A good flap of the wings
The constitutions of the new institute were approved in 1876 and, on August 22, 1878, the foundress and the first four Religious made their perpetual vows. Mother Marie of Jesus still had a desire to plant the institute in her native land. In June 1879, a foundation was established at “La Servianne,” the property she had inherited from her parents, close to Marseilles. From then on, Mother Marie of Jesus’ life was divided between the administration of her convents and a voluminous correspondence. Her natural kindness was enriched with a mother’s tenderness; her solicitude watched over every detail of her Daughters’ lives. If one of them was sick, she would spend entire nights by her bedside, caring for her with her own hands, suggesting pious thoughts to her. She wrote to one of her Daughters: “Isn’t it ridiculous for us to spend our time thinking about ourselves, admiring ourselves, or complaining, getting upset over our little troubles which seem so big to us, limiting ourselves by groaning over our misfortunes, when the great plans of God and the salvation of souls are calling us, when we have a God to love and serve, and souls to help and save? We are like a man who, in the middle of a terrible fire that is burning down his house, and that is going to kill his mother, his father, his children, instead of hurrying to put it out, is in a corner wailing that his clothes got soiled from carrying buckets of water, and is busy picking off, with lamentations, each bit of ash that got on his clothes. Oh! That is what we do when, in the midst of this unhappy world that is trying to burn down the Church and that insults Jesus Christ Our Lord, we spend our time complaining about our ills or our own trials, etc. We shrink in on ourselves when we could expand in embracing God, and become saints by serving His cause through our renunciations and sacrifices. A good flap of the wings and, with the aid of grace, let us rise up, let us leave the earth—above all, leave ourselves—and no longer see anything but Jesus!”

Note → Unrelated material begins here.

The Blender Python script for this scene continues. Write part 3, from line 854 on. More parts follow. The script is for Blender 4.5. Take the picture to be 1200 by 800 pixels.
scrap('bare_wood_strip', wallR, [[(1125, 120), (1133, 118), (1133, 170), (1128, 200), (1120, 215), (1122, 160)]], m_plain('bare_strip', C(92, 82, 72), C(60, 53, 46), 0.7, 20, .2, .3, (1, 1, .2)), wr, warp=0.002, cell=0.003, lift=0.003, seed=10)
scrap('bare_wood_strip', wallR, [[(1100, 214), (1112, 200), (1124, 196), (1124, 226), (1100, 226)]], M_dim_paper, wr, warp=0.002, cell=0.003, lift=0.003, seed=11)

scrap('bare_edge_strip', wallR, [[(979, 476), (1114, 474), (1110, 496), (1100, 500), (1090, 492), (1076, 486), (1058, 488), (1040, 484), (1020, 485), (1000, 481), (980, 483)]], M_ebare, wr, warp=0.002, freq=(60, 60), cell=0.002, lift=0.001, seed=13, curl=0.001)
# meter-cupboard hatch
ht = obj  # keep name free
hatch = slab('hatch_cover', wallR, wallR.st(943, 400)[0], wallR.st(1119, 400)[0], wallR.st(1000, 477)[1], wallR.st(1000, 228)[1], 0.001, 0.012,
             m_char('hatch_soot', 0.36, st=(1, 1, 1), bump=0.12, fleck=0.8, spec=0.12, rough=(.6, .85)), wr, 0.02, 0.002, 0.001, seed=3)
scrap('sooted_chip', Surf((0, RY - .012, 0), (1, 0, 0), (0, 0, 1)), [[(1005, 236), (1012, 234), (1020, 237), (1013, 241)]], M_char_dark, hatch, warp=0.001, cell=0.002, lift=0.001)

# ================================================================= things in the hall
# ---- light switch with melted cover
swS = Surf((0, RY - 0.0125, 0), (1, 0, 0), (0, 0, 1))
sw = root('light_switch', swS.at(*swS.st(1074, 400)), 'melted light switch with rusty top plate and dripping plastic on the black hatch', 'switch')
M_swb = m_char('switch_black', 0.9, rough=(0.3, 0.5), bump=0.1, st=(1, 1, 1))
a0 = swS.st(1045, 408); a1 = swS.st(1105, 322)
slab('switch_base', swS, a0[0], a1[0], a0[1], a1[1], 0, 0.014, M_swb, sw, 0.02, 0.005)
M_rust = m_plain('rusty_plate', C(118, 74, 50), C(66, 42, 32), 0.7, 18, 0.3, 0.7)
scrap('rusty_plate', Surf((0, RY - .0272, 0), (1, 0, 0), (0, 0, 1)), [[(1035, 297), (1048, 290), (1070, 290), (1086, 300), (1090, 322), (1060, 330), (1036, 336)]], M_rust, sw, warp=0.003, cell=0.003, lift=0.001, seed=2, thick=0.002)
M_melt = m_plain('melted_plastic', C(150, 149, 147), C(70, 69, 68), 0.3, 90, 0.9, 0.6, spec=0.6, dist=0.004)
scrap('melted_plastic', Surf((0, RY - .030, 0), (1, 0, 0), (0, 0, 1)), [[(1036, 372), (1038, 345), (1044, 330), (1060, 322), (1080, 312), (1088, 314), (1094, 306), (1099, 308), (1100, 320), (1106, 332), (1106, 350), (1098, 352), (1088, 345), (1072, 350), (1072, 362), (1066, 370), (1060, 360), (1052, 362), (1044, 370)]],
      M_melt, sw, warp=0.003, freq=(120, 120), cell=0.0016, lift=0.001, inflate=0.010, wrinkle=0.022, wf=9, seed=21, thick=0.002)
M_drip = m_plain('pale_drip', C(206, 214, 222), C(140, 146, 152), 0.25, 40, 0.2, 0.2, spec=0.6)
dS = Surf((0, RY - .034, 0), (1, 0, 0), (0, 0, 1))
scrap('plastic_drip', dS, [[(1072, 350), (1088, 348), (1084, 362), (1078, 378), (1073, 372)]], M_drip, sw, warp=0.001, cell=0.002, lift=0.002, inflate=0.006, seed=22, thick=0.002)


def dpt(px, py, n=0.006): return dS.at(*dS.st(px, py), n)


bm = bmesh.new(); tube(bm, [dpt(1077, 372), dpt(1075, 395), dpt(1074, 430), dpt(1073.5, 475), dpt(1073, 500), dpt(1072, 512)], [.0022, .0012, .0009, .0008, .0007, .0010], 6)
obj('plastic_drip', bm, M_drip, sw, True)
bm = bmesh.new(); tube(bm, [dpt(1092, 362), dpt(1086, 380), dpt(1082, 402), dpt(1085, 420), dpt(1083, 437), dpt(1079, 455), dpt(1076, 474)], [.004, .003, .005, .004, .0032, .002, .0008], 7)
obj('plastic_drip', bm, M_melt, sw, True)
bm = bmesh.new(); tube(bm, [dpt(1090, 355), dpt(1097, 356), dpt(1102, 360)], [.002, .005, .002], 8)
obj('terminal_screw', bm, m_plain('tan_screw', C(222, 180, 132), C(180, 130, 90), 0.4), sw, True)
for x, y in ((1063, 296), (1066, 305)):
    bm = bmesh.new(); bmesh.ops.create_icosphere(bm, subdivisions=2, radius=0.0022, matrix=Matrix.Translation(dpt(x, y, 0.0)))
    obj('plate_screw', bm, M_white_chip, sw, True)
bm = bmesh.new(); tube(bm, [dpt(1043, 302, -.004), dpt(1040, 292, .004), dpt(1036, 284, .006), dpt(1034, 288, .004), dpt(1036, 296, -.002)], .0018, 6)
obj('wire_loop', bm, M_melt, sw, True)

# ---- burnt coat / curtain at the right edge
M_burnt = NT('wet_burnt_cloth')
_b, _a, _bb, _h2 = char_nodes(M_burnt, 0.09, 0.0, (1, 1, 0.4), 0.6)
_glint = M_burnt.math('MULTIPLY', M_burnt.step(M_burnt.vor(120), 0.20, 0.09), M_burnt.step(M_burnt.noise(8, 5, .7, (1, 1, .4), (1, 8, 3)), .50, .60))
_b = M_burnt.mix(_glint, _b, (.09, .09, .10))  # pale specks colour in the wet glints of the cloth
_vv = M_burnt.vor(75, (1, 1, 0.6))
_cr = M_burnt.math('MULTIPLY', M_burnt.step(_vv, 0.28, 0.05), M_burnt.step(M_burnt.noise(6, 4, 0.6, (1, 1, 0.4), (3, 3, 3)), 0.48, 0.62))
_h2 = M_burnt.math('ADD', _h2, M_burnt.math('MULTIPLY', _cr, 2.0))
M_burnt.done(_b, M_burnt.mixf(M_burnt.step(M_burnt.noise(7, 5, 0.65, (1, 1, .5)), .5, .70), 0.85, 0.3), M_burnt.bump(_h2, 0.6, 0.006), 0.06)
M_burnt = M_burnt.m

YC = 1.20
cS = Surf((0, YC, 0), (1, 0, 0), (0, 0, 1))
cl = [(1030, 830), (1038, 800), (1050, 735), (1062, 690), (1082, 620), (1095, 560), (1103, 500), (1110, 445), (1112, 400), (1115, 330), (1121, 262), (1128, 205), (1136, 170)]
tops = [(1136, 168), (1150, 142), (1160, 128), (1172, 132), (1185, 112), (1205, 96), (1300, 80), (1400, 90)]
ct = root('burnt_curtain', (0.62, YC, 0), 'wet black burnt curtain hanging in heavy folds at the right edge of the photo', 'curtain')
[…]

In November 1883, Mother Marie of Jesus hired an assistant gardener, twenty-one year old Louis Chave, to pull him out of poverty. But soon, he showed himself to be lazy, rude, and demanding, and moreover, was involved with the anarchists. On February 27, 1884, Ash Wednesday, he waited in ambush on the grounds of La Servianne, in a spot the Religious passed during their recreation. He sprang out and, as the Superior spoke a kind word to him, grabbed her head and shot her twice at point-blank range with a revolver. Wounded in the carotid artery, Mother Marie of Jesus collapsed, murmuring, “I forgive him… for the Institute!” She died shortly thereafter.
Buried in the family vault, then transferred to Berchem in 1899, her body was exhumed on March 4, 1989 for her beatification. It was found intact and flexible. Today, the Congregation of the Daughters of the Heart of Jesus has convents in France, Belgium, Switzerland, Austria, Italy, and a foundation in Croatia. After the foundress’ death, the influence of her community led to the establishment of “the Association of Victim Souls,” which has had thousands of members, including Saints Pius X and Maximilian Kolbe, and Blesseds Charles de Foucauld, Columba Marmion, Edouard Poppe and Marie-Joseph Cassant. During the beatification of Marie Deluil-Martiny, on October 22, 1989, Pope John Paul II summarized her spiritual journey in these words: “At a very early age, she was moved by the world’s offenses against Jesus’ love and Society’s all too frequent refusal of God. At the same time, she discovered the greatness of the gift Jesus gave the Father to save mankind, the abundance of love that radiates from His Heart, the fruitfulness of the blood and water that flow from His open side. She was convinced that she must participate in the redemptive suffering of the Crucified in a spirit of reparation for the sins of the world.”
Let us, for the salvation of the world, unite ourselves to Jesus’ redeeming Sacrifice with Mary at the foot of the Cross.